## Exercise directions
Select all lines holding the word "pixels" from the entries that follow.

Dataset records

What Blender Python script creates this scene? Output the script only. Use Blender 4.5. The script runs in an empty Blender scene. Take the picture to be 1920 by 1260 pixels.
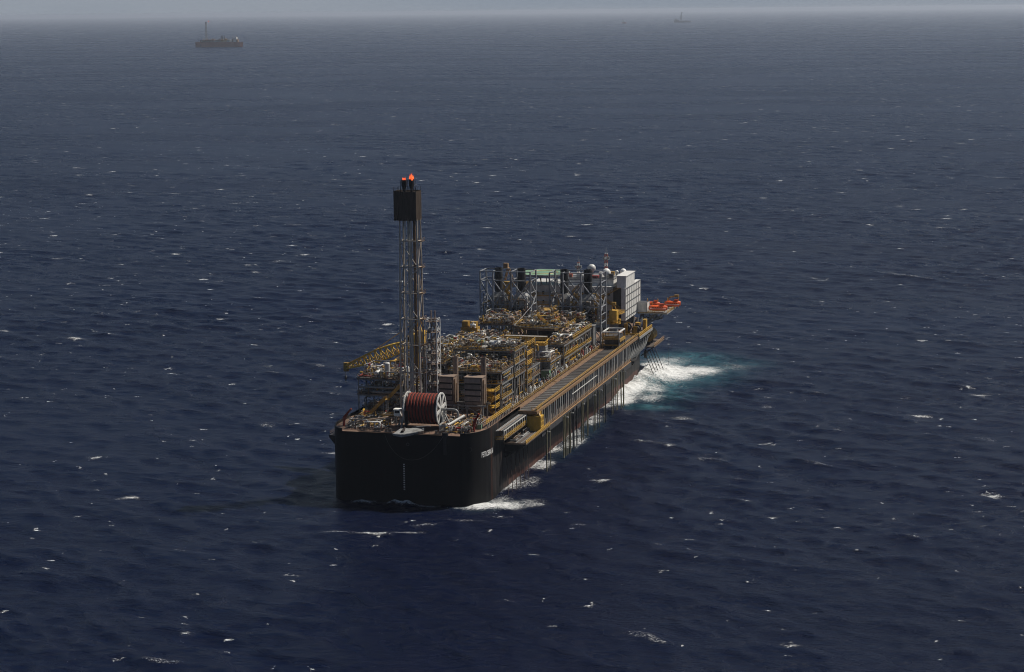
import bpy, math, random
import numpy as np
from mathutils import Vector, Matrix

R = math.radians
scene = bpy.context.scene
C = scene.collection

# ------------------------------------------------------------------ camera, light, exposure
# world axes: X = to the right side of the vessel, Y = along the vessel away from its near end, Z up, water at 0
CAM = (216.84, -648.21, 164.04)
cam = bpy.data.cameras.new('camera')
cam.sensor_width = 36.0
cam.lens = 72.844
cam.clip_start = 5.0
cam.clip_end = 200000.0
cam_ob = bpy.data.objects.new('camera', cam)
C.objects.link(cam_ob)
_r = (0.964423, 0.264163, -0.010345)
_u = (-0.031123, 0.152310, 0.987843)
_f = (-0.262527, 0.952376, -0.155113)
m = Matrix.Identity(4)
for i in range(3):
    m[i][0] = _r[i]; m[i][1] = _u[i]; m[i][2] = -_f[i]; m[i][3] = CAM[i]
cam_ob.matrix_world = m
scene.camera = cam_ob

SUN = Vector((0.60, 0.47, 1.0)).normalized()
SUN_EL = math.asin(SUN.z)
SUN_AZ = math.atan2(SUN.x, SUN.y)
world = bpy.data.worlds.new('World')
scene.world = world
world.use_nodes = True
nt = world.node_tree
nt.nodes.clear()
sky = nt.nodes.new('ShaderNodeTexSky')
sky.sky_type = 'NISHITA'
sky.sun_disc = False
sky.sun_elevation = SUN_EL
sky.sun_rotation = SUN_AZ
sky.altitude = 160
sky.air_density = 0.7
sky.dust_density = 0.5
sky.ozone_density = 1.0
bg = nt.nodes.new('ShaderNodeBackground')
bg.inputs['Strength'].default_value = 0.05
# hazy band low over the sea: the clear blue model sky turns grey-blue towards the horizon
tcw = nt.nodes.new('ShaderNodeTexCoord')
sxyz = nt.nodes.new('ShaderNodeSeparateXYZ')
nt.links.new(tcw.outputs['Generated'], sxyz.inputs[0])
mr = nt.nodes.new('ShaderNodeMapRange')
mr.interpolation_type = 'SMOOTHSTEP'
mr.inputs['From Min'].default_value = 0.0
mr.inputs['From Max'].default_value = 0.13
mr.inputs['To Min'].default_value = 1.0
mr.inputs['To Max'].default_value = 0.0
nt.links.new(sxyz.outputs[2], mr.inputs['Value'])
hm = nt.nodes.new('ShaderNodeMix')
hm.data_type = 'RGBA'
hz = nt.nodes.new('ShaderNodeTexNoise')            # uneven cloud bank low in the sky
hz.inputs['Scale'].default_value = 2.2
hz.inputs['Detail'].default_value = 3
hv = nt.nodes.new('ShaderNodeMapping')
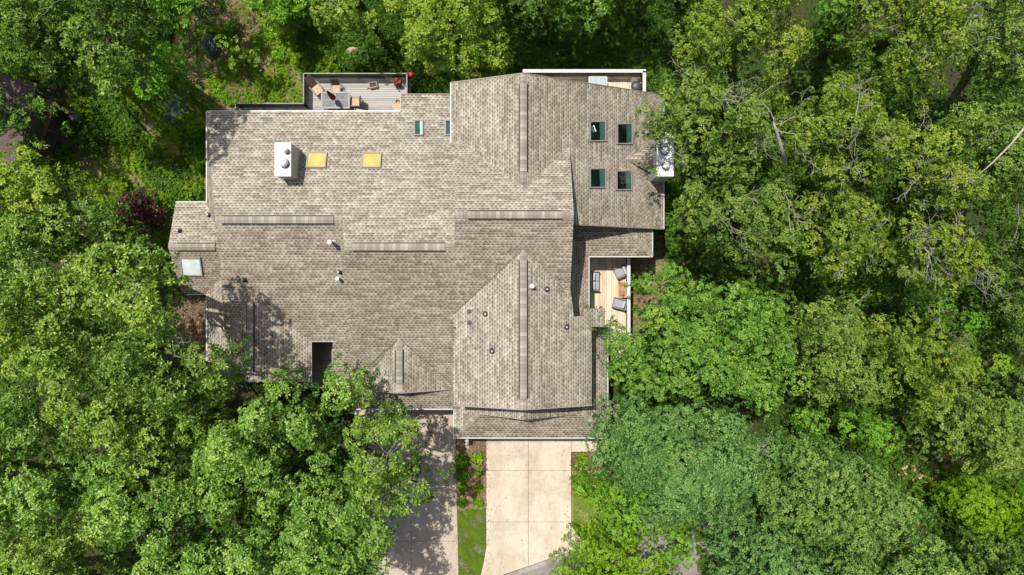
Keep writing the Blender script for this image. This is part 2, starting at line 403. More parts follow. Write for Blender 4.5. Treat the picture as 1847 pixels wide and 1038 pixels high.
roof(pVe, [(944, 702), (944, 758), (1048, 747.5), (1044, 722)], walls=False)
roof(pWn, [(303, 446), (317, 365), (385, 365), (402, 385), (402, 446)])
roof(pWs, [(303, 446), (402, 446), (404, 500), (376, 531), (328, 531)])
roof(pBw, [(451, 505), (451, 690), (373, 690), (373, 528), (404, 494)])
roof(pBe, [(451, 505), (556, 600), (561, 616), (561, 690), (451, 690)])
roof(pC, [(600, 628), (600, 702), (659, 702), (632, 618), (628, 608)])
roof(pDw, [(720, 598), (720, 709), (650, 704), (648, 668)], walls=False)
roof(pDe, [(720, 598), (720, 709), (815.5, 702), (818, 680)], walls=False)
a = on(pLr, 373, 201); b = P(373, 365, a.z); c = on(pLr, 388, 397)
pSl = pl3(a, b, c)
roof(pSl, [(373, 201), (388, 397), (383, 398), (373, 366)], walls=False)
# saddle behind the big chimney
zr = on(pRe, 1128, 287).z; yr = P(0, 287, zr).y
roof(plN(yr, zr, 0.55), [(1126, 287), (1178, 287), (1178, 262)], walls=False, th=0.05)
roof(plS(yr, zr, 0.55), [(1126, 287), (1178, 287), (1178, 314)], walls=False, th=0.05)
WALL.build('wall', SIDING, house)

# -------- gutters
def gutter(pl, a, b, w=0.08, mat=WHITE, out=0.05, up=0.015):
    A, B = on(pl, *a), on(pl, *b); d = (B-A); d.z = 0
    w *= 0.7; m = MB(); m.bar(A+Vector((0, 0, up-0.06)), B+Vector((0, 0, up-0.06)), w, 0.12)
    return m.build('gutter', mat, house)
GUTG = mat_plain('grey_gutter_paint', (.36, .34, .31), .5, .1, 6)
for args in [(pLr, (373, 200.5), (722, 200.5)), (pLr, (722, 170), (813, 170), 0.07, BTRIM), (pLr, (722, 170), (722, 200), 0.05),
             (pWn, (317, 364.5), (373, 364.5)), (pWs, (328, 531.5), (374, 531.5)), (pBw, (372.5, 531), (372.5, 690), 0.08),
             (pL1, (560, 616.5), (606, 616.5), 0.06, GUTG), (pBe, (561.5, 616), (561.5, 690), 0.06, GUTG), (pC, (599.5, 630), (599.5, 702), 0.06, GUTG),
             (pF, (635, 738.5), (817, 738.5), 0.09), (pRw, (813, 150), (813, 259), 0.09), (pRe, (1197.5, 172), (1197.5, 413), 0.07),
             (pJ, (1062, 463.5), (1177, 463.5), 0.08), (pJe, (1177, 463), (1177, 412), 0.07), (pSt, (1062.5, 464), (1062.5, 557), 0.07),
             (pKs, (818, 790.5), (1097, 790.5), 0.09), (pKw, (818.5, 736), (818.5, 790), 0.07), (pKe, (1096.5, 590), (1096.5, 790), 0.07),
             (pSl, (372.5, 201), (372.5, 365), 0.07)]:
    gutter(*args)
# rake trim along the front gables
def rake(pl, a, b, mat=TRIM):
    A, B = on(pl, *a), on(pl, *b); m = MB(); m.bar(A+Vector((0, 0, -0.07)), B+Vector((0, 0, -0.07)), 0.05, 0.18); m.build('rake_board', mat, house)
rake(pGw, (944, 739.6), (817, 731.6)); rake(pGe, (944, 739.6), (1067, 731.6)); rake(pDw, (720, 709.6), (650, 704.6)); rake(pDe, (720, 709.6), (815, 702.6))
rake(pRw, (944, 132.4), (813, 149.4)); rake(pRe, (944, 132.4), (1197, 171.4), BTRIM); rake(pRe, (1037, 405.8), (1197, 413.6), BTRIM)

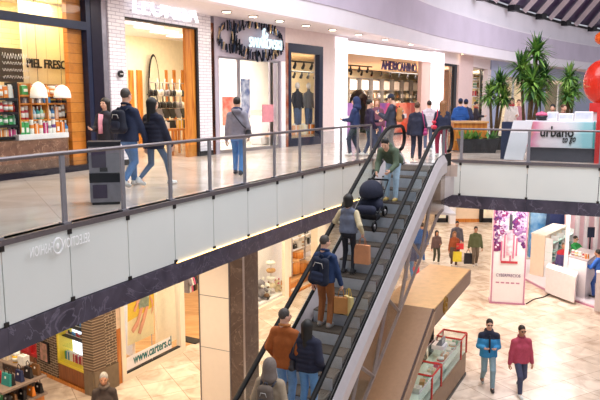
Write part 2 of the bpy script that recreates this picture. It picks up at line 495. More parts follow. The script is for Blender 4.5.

## Final answer
What Blender Python script creates this scene? Output the script only. Use Blender 4.5. The script runs in an empty Blender scene. Take the picture to be 1920 by 1260 pixels.
Keep writing the Blender script for this image. This is part 2, starting at line 403. More parts follow. Write for Blender 4.5. Treat the picture as 1847 pixels wide and 1038 pixels high.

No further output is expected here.